Barney Fife (Don Knotts) leaves the show after the fifth season (Don Knotts thought there would only be five seasons, and left to pursue movies), so the character of Thelma Lou leaves, too. However Barney does make occasional return visits as the series continues, and they even bring Thelma Lou back in what has to be one of the saddest and most disliked parts of the series. 

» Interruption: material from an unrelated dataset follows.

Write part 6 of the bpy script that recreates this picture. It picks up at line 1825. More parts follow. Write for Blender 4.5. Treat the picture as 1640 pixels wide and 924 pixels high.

Previously, she had been in love with Barney, and was waiting for him to ask her to marry him. When Barney leaves the show, we never hear any more about them, until an episode with a reunion. The whole episode Barney is beyond anxious and excited at the prospect of seeing her again, and hopes to marry her, only for her to show up with her new husband. You can't help but feel the pain in both characters as they meet.
This is the last time Thelma Lou appears on the show, and the only time we see her in color. I wish I could've found a better picture of what she was wearing. 
They did make a T.V. movie in the 80s called "Return To Mayberry" where they tried to resolve the discontent of fans over the way Barney and Thelma Lou were written apart. Thelma Lou returns as a widow and she and Barney finally marry at the end of the movie with both characters being in their sixties or seventies. It's better than nothing, but still seems horribly unlike the idealistic and seemingly perfect world that was Mayberry. 

Hope you leave wanting to watch some Andy Griffith today, and know that you will get to see a whole lot more pretty clothes in the show, as I had a hard time finding many still shots of Thelma Lou. 

What are some of your favorite T.V. fashions?